How were the Greeks of the sixth century BC able to invent philosophy and tragedy? Richard Seaford argues that a large part of the answer can be found in another momentous development, the invention and rapid spread of coinage. By transforming social relations, monetization contributed to the concepts of the universe as an impersonal system (fundamental to Presocratic philosophy) and of the individual alienated from his own kin and from the gods, as found in tragedy.
Richard Seaford was a British classicist. He was professor emeritus of Classics and Ancient History at the University of Exeter. His work focused on ancient Greek culture, especially that of ancient Athens. He died in December 2023.
I probably should have given this five stars because it's absolutely brilliant. It's an extrmely important contribution to a developing debate on the invention of coinage and its effects on Greek thought: the argument, ridiculously compressed, is essentially that the dual nature of Greek coins, which were at once valuable pieces of metal, that is, whose value seemed to come from their very material substance, but simultaneously, political objects stamped with a collective seal that got some of their value from pure convention, a political decision to treat them as valuable (all ancient coins circulated at a value higher than their pure metal content) was a philosophical problem that kicked off endless debates about the nature of meaning and materialism, the mind/body split, imminence and transcendence, and all those classical Axial Age philosophical problems that have been with us ever since. If it seems far-fetched, the evidence is pretty overwhelming: for instance, the fact that the first Greek philosophers lived in precisely the city (Miletus) that saw the first coinage, at exactly the time it appeared, and also - though Seaford never talks about this - the fact that exactly the same thing seems to have happened in northern China and the Ganges valley of India at just around the same time coinage was invented there as well.

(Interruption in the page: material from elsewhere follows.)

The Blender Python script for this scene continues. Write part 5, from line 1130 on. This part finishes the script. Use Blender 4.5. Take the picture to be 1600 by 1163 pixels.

The four stars is mainly to express my displeasure at Seaford's one major flaw, which is that he's extraordinarily ungenerous - a bit of a Classicist-Hellenophile snob I'd even say. For instance, Marc Shell, who made very much the same argument decades ago, but who is not a a Classicist, is almost completely ignored. Sure, Seaford has written a more detailed and ultimately better analysis and Shell is a bit of a wild and crazy thinker, but he's also obviously brilliant and laid the ground-work for all this. Fair's fair! Similarly, Seaford only talks about the civilizations of the Near East to disparage them, arguing that they didn't really have egalitarian distribution in sacrifice (probably true) which is why they never developed coins, in an interesting variation on Bernard Laum's old argument), but goes from there to ultimately argue that those civilizations didn't "really" have money at all - leaving one to wonder what it even means to have "real" money if one can have compound interest rates, expense accounts, and counter-endorsed promissory notes without it. Still, his own argument is fascinating and important.
This is a super interesting book covering the history and invention of currency, and offering a hypothesis that the near-simultaneous invention of currency and philosophy in the same time and place are closely related. After reading it I'm still not sure I am completely convinced of that hypothesis, but the detail and extensive references this book provides on 6th century BCE Lyida and Greek Ionia is incredibly deep. This is an excellent book for those who are interested in learning about the origins and history of money as well as those who are fascinated by the origins of Greek philosophy.
Not my typical type of book but I thoroughly enjoyed it and adored learning about something I never truly believed I’ve have a liking for. Excellently and effortlessly phrased, every sentence. Love it.